Description of the task:
Starting at the line with "Keep writing the" and stopping at the line with "b.build('face_print', M['muscle_dark'], sheet)", repeat each line exactly. Include both and omit the rest.

The input:
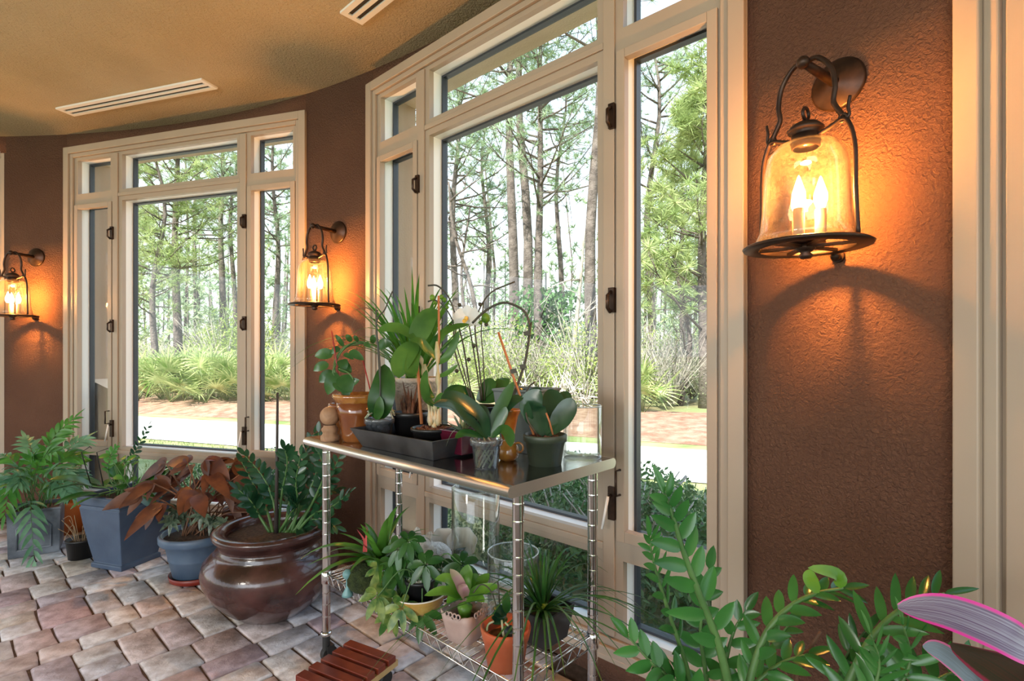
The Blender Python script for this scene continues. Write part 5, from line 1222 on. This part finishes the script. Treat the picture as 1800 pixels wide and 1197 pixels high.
for a in ((11, .17, .34, 2.4, 40, 1), (13, .19, .48, 2.7, 36, 2), (9, .13, .30, 2.0, 36, 3), (14, .17, .58, 2.8, 34, 4)):
    tm, fm = pine_mesh(*a); PM.append([('trunk', tm), ('needles', fm.mesh('needles', T_['needle' if a[5] % 2 else 'needle2']))])
tm, fm = pine_mesh(7.5, .13, .18, 1.9, 60, 8, .15, 30, .32, .012, 6); PM.append([('trunk', tm), ('needles', fm.mesh('needles', T_['needle']))])
named = [ (312, 19.0, 0, 1.0, 'straight pine with a full crown in the middle of the far window'), (274, 17.5, 2, .95, 'slim pine just left of the straight pine in the far window'), (390, 25, 1, 1.0, 'tall pine trunk right of the straight pine, far window'),
          (412, 27, 3, .95, 'thin tall pine close to the right mullion of the far window'), (485, 24, 1, .9, 'open-crowned pine seen through the right casement of the far window'), (236, 24, 0, .9, 'pine at the left edge of the big pane of the far window'), (180, 21, 2, 1.1, 'pine behind the stucco jamb in the left casement of the far window'),
          (902, 20, 3, 1.35, 'thick straight pine trunk, left of the twin pair in the near window'), (924, 19.2, 3, 1.3, 'thick straight pine trunk, right of the twin pair in the near window'), (948, 17, 1, .95, 'dark crooked pine just right of the twin trunks'), (1041, 15, 3, 1.15, 'scaly pine trunk beside the right mullion of the near window'),
          (800, 26, 1, 1.2, 'tall slim pine at the left side of the near window'), (700, 22, 3, 1.0, 'pine seen through the narrow left casement of the near window'), (985, 27, 3, 1.1, 'spindly pine behind the pale leaning trunk'), (1238, 12.5, 4, 1.12, 'bushy young pine filling the right casement of the near window'), (1145, 20, 1, 1.0, 'thin pine at the left edge of the right casement'), (1200, 17, 2, .9, 'dark leaning pine behind the bushy young pine'), (345, 30, 3, 1.05, 'distant pine behind the straight pine, far window'), (855, 30, 1, 1.1, 'distant pine left of the twin trunks')]
for i, (u, Y, k, sc, lab) in enumerate(named): plant_at('pine_tree', lab, 'tree', 'pine trees beyond the drive', PM[k], u, Y, i * 1.3, sc)
# bare crooked trees
def bare_mesh(pts, r, seed, nb, m, blen=1.6):
    rr = R(seed); tk = MB(); ps = curve(pts, 5); tk.tube(ps, [r * (1 - .7 * i / (len(ps) - 1)) for i in range(len(ps))], 8)
    def br(p, d, L, rad, depth):
        q = [p]
        for k in range(4): d = (d + rv(rr, .35) + V((0, 0, .06))).normalized(); q.append(q[-1] + d * L / 4)
        tk.tube(q, [rad, rad * .8, rad * .6, rad * .45, rad * .3], 4)
        if depth:
            for k in range(3): br(q[rr.randint(1, 3)], (d + rv(rr, .9)).normalized(), L * rr.uniform(.45, .7), rad * .5, depth - 1)
    for b in range(nb):
        p = ps[int(len(ps) * (.3 + .65 * b / nb))]; br(p, (rv(rr) + V((0, 0, .3))).normalized(), blen * rr.uniform(.6, 1.2), r * .38, 2)
    return tk.mesh('trunk', m)
for u, Y, pts_, r_, nb, m, lab in ((980, 14, [(0, 0, 0), (.35, 0, 1.0), (.52, .1, 2.2), (.62, 0, 3.3), (.72, 0, 4.6)], .095, 3, 'pale', 'pale leaning bare trunk in the near window'), (1000, 15, [(0, 0, 0), (.2, 0, .9), (.55, 0, 1.9), (.6, 0, 2.4)], .09, 1, 'bark', 'short broken grey trunk beside the pale leaning trunk'),
                                   (850, 21, [(0, 0, 0), (-.2, 0, 2.0), (-.5, 0, 4.0), (-1.2, 0, 6.2), (-1.4, 0, 8.2)], .13, 11, 'bark', 'bare many-branched tree in the left half of the near window'), (815, 24, [(0, 0, 0), (.1, 0, 2.5), (-.1, 0, 5.0), (.3, 0, 8)], .12, 10, 'bark', 'bare tree behind the moth orchid'),
                                   (1195, 13, [(0, 0, 0), (.25, 0, 1.6), (-.05, 0, 3.2), (-.3, 0, 4.5)], .085, 5, 'bark', 'dark forked bare trunk in the right casement of the near window')):
    plant_at('bare_tree', lab, 'tree', 'bare trees among the pines', [('trunk', bare_mesh(pts_, r_, int(u), nb, T_[m]))], u, Y, 0, 1)
# vine-smothered tree
rr = R(70); fo = MB()
for i in range(2600):
    p = V((rr.gauss(0, .55), rr.gauss(0, .5), 0)); z = rr.uniform(.2, 3.5); p *= (1.15 - .18 * abs(z - 2.4)); p.z = z
    if z < 1.6 and rr.random() < .55: continue
    fo.leaf(p, rv(rr) + V((0, 0, -.3)), rv(rr) + V((0, -.5, .4)), .17, .11, .2, .1, 2, 'oval')
tk = MB(); tk.tube([(0, 0, 0), (.05, 0, 2), (0, 0, 4)], [.14, .12, .08], 8)
for i in range(40): a = rr.uniform(0, 6.28); tk.tube([(math.cos(a) * .5, math.sin(a) * .4, .0), (math.cos(a) * .45, math.sin(a) * .4, 1.2), (0, 0, 2.6)], .015, 4)
o = plant_at('vine_tree', 'stump-like tree smothered in dark green vines in the near window', 'tree', None, [('trunk', tk.mesh('trunk', T_['twig'])), ('vine_foliage', fo.mesh('vine_foliage', T_['hedge']))], 962, 17.5, 0, 1.0)
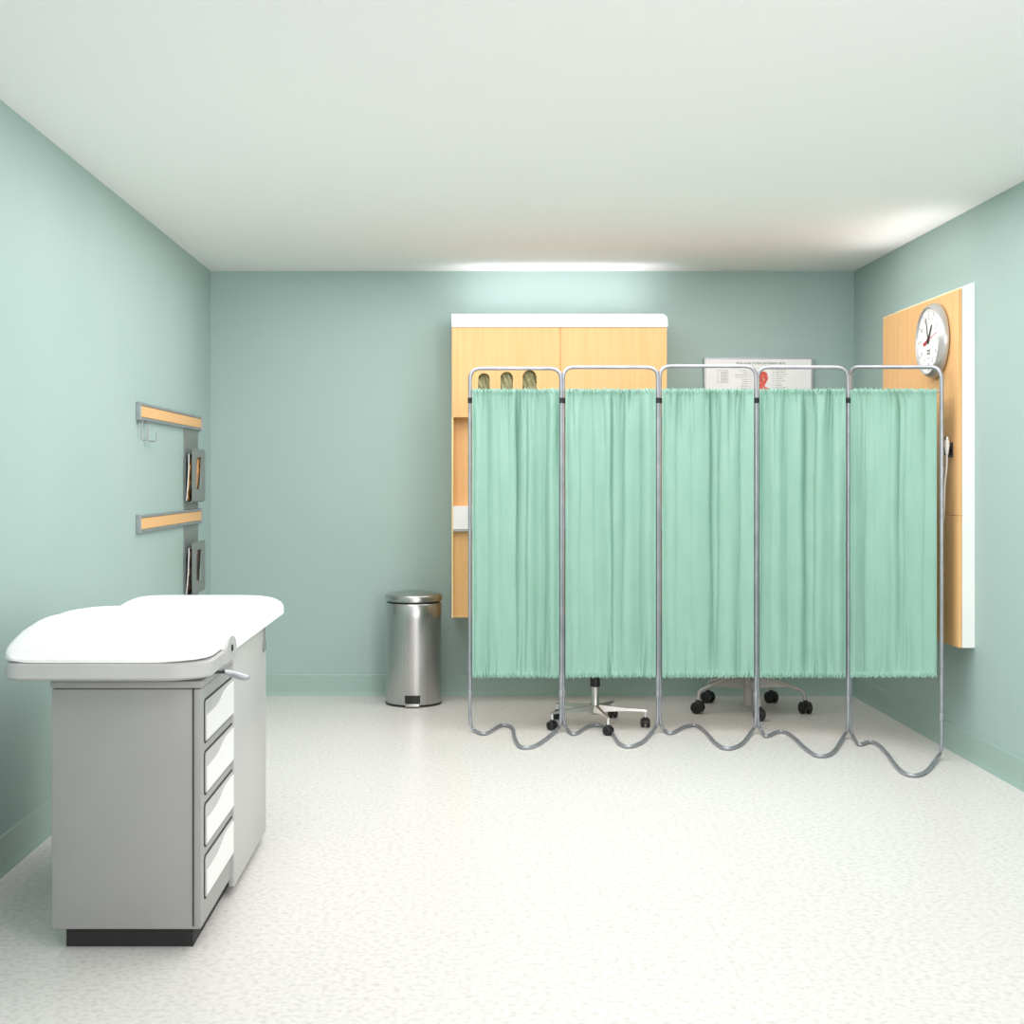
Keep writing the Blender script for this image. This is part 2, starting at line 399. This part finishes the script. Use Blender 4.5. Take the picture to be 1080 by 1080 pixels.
for (ex, ez, ew, eh) in ((-.012,-.036,.007,.004), (.012,-.036,.007,.004), (0,-.048,.004,.009), (0,-.064,.010,.003), (-.026,-.045,.003,.012), (.026,-.045,.003,.012), (0,-.012,.012,.002)):
    me = curve_mesh([[(ex+ew*math.cos(2*PI*k/12), ez+eh*math.sin(2*PI*k/12)) for k in range(12)]], .0004)
    b.addmesh(me, Matrix.Translation((figx, yy-.0005, hz)) @ UP)
b.build('face_print', M['muscle_dark'], sheet)

# ------------------------------------------------------------------ left wall: rails, hooks, magazine racks
def rail(ztop, zbot, name_label):
    ya, yb_ = 6.15, 7.60
    r = thing('wall_rail', (XL, (ya+yb_)/2, zbot), name_label, 'wall rail', 'rails on the left wall')
    xo = -1.508
    h = ztop-zbot
    b = B().poly([(XL, ya+.012, zbot), (xo+.004, ya+.012, zbot), (xo+.004, ya+.012, zbot+.012), (xo-.004, ya+.012, zbot+.014), (xo-.004, ya+.012, ztop-.014), (xo+.004, ya+.012, ztop-.012), (xo+.004, ya+.012, ztop), (XL, ya+.012, ztop)], (0, yb_-ya-.024, 0))
    b.build('profile', M['alu'], r)
    B().box((xo-.0045, ya+.012, zbot+.0145), (xo+.0015, yb_-.012, ztop-.0145)).build('wood_insert', M['wood'], r)
    B().box((XL, ya, zbot-.003), (xo+.008, ya+.012, ztop+.003), .002).build('end_cap', M['alu'], r)
    B().box((XL, yb_-.012, zbot-.003), (xo+.008, yb_, ztop+.003), .002).build('end_cap', M['alu'], r)
    return r
rail(1.655, 1.576, 'upper grey wall rail with maple strip, with hooks hanging below it')
rail(1.130, 1.050, 'lower grey wall rail with maple strip, between the two magazine racks')
def hook(y, lab, turned):
    h = thing('wall_hook', (XL, y, 1.48), lab, 'hook', 'hooks under the upper rail')
    x_ = -1.506; zt_ = 1.573
    if turned: p = [(x_, y, zt_), (x_, y, zt_-.08), (x_+.006, y+.01, zt_-.092), (x_+.012, y+.10, zt_-.092), (x_+.014, y+.12, zt_-.08), (x_+.014, y+.12, zt_-.05)]
    else: p = [(x_, y, zt_), (x_, y, zt_-.075), (x_+.004, y, zt_-.09), (x_+.016, y, zt_-.094), (x_+.026, y, zt_-.085), (x_+.028, y, zt_-.06)]
    B().tube(smoothpath(p, 5), .0035, 8).build('wire', M['alu'], h, 60)
    B().box((x_-.008, y-.012, zt_-.012), (x_+.006, y+.012, zt_+.0), .001).build('clip', M['rackgrey'], h)
hook(6.19, 'leftmost thin metal hook under the upper wall rail', False)
hook(6.31, 'second thin metal hook under the upper wall rail, with its end turned sideways', True)

def rack(ztop, zbot_plate, pz0, pz1, lab, maglab, covm):
    ya, yb_ = 7.19, 7.54
    r = thing('magazine_rack', (XL, (ya+yb_)/2, zbot_plate), lab, 'magazine rack', 'magazine racks on the left wall')
    B().box((XL, ya+.005, zbot_plate), (-1.517, yb_+.02, ztop), .001).build('back_plate', M['rackgrey'], r)
    xi, xo = -1.5165, -1.473; t = .004
    # U-bent pocket: short back leg, round bottom
    rad = (xo-xi)/2; cxx = (xo+xi)/2; zc = pz0+rad
    outer = [(xi, pz0+.24)]+[(cxx-rad*math.cos(PI*k/10), zc-rad*math.sin(PI*k/10)) for k in range(11)]
    inner = [(cxx-(rad-t)*math.cos(PI*k/10), zc-(rad-t)*math.sin(PI*k/10)) for k in range(11)][::-1]+[(xi+t, pz0+.24)]
    b = B().poly([(x, ya, z) for x, z in outer+inner], (0, yb_-ya, 0)); b.build('pocket_bottom', M['rackgrey'], r, 30)
    # front plate with rounded corners and long slot
    me = curve_mesh([rrect(ya, pz0+rad-.012, yb_, pz1, .025), rrect(ya+.105, pz0+.072, yb_-.105, pz1-.046, .02)], t)
    mx = Matrix(((0,0,1,xo-t/2),(1,0,0,0),(0,1,0,0),(0,0,0,1)))
    B().addmesh(me, mx).build('front_plate', M['rackgrey'], r)
    # magazine standing inside, leaning and bowed
    mg = bmesh.new(); n = 14; L0 = pz0+.012; L1 = pz1-.03
    def sheet_(off, w):
        return [(xi+.006+off+.013*math.sin(PI*k/n*.5), L0+(L1-L0)*k/n) for k in range(n+1)]
    a_ = sheet_(.004, 0); c_ = sheet_(.010, 0)
    m_ = thing('magazine', (cxx, (ya+yb_)/2, L0), maglab, 'magazine', 'magazines in the wall racks')
    B().poly([(x, ya-.012, z) for x, z in a_+c_[::-1]], (0, .29, 0)).build('pages', M['paper'], m_, 30)
    a2 = [(x+.0064, z) for x, z in a_]; c2 = [(x+.0085, z) for x, z in a_]
    a3 = [(x+.0001, z) for x, z in c_]
    B().poly([(x, ya-.014, z) for x, z in a2+c2[::-1]], (0, .294, 0)).build('cover', covm, m_, 30)
rack(1.576, 1.130, Z(530.5, 7.19), Z(473, 7.19), 'upper grey magazine rack with slotted front, below the upper rail', 'magazine with orange and dark cover in the upper wall rack', M['magorange'])
rack(1.050, .60, Z(629, 7.19), Z(572.5, 7.19), 'lower grey magazine rack, half hidden by the white examination table', 'magazine with dark brown cover in the lower wall rack', M['magdark'])

# ------------------------------------------------------------------ pedal bin
bc = Vector((X(436.2, 7.70), 7.70, 0)); br = .163
bn = thing('pedal_bin', bc, 'brushed steel pedal bin standing on the floor against the back wall', 'bin')
hb_ = .585
b = B().lathe([(br-.012, .004), (br-.003, .006), (br-.002, .02), (br-.002, .5), (br-.002, hb_-.006), (br-.006, hb_), (br-.02, hb_)], bc, 96); b.build('body', M['steel'], bn, 40)
B().lathe([(br-.004, 0), (br, .002), (br, .012), (br-.004, .014)], bc, 64).build('base_ring', M['black'], bn, 40)
B().lathe([(br-.012, hb_-.002), (br-.008, hb_+.012)], bc, 64).build('seal', M['black'], bn, 40)
B().lathe([(br-.006, hb_+.010), (br+.001, hb_+.012), (br+.002, hb_+.040), (br-.002, hb_+.047), (br-.02, hb_+.054), (br-.08, hb_+.064), (.01, hb_+.068)], bc, 96).build('lid', M['steel'], bn, 40)
# pedal: dark opening in the body and a chrome tread
aw = .044; b = B(); ring = []
n = 10
for (rad_, z_) in ((br-.006, .024), (br+.0008, .024), (br+.0008, .068), (br-.006, .068)):
    ring.append([b.bm.verts.new((bc.x+.0+rad_*math.sin(-aw/br+2*aw/br*k/n), bc.y-rad_*math.cos(-aw/br+2*aw/br*k/n), z_)) for k in range(n+1)])
for i in range(4):
    for k in range(n): b.bm.faces.new((ring[i][k], ring[i][k+1], ring[(i+1)%4][k+1], ring[(i+1)%4][k]))
b.bm.faces.new([ring[i][0] for i in range(4)]); b.bm.faces.new([ring[i][n] for i in range(4)][::-1])
b.build('pedal_opening', M['black'], bn)
B().box((bc.x-.040, bc.y-br-.022, .006), (bc.x+.040, bc.y-br+.004, .024), .004).build('pedal', M['chrome'], bn, 40)

# ------------------------------------------------------------------ folding screen
TR = .0095; dS = 6.80
scr = thing('folding_screen', (X(745, dS), dS, 0), 'five panel folding privacy screen with mint green curtains on tubular steel frames', 'privacy screen')
posts = [(495.7, 591.7), (593.9, 693.7), (695.8, 797.2), (799.2, 894.6), (896.6, 993.2)]
tops = [388.6, 387.4, 386.2, 387.4, 387.2]
# bulge points of each foot: (px, py) on the floor
feet = [[(512,773), (528,764.5), (540,766.5), (543,778), (550,787), (566,785)],
        [(606,774), (620,766), (634,764.8), (645,772), (653,783), (664,786.5), (678,781)],
        [(708,772.5), (722,765.5), (735,764), (745,771.5), (755,782), (767,787.3), (782,782)],
        [(808,774), (820,768.5), (829,768.8), (838,774), (850,784), (863,790.3), (878,786)],
        [(906,775.5), (916,770.8), (925,771), (934,776.5), (948,789), (961,791.6), (976,785)]]
# each post has its own distance: the last panel swings towards the viewer to clear the wall unit
PD = [6.80, 6.80, 6.79, 6.75, 6.62, 6.12]
PLEATS = []; GATHERS = []; SOFT = []
for sd in range(5):
    r_ = random.Random(57+sd); j = lambda q=.014: r_.uniform(-q, q)
    # long folds that run the whole way down: (place, half width left, right, depth, drift)
    PLEATS.append([(.035+j(), .018, .03, .007, .0), (.515+j(), .012, .045, .018, .015+j()), (.64+j(), .045, .014, .011, -.035), (.845+j(), .05, .018, .010, -.02+j()), (.30+j(), .05, .02, .005, .02), (.18+j(), .02, .05, .005, -.01)])
    GATHERS.append([(r_.uniform(.01, .99), r_.uniform(.006, .013), r_.uniform(.004, .009), r_.uniform(.06, .30), r_.uniform(-.10, .10), k % 3 == 0) for k in range(30)])
    SOFT.append([(r_.uniform(1.2, 5.0), r_.uniform(0, 6.28), r_.uniform(-.7, .7)) for _ in range(4)])
def fold(u, v, sd):
    """cloth displacement towards the viewer: long folds, short gathers at the hems, a ruffled rod pocket"""
    A = 0.0
    hem = math.exp(-v/.03)+math.exp(-(1-v)/.03)
    for f, ph, dr in SOFT[sd]: A += .0072*math.sin(2*PI*f*u+ph+dr*v)*(1-.3*min(1, hem))
    for c, wl_, wr_, dp, dr in PLEATS[sd]:
        x = u-c-dr*v
        k = abs(x)/(wl_ if x < 0 else wr_)
        if k < 5: A -= 2.2*dp*math.exp(-k)*(.75+.25*math.cos(3*v))*(1-.8*min(1, hem*1.2))
    for c, w, dp, ln, dr, low in GATHERS[sd]:
        q = (1-v) if low else v
        if q > ln*3: continue
        x = u-c-dr*q
        k = abs(x)/(w*(1+3.5*q/ln))
        if k < 4: A -= 1.7*dp*math.exp(-k)*math.exp(-(q/ln)**2)
    for q, s_ in ((v, 1), (1-v, 2)):                     # rod pocket
        if q < .05:
            g_ = math.exp(-((q-.010)/.008)**2)
            A += .004*g_+.0030*g_*math.sin(2*PI*31*u+sd*s_+2*math.sin(23*u+q*120))+.0022*g_*math.sin(2*PI*47*u+9*s_+q*160)
    return A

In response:
Keep writing the Blender script for this image. This is part 2, starting at line 399. This part finishes the script. Use Blender 4.5. Take the picture to be 1080 by 1080 pixels.
for (ex, ez, ew, eh) in ((-.012,-.036,.007,.004), (.012,-.036,.007,.004), (0,-.048,.004,.009), (0,-.064,.010,.003), (-.026,-.045,.003,.012), (.026,-.045,.003,.012), (0,-.012,.012,.002)):
    me = curve_mesh([[(ex+ew*math.cos(2*PI*k/12), ez+eh*math.sin(2*PI*k/12)) for k in range(12)]], .0004)
    b.addmesh(me, Matrix.Translation((figx, yy-.0005, hz)) @ UP)
b.build('face_print', M['muscle_dark'], sheet)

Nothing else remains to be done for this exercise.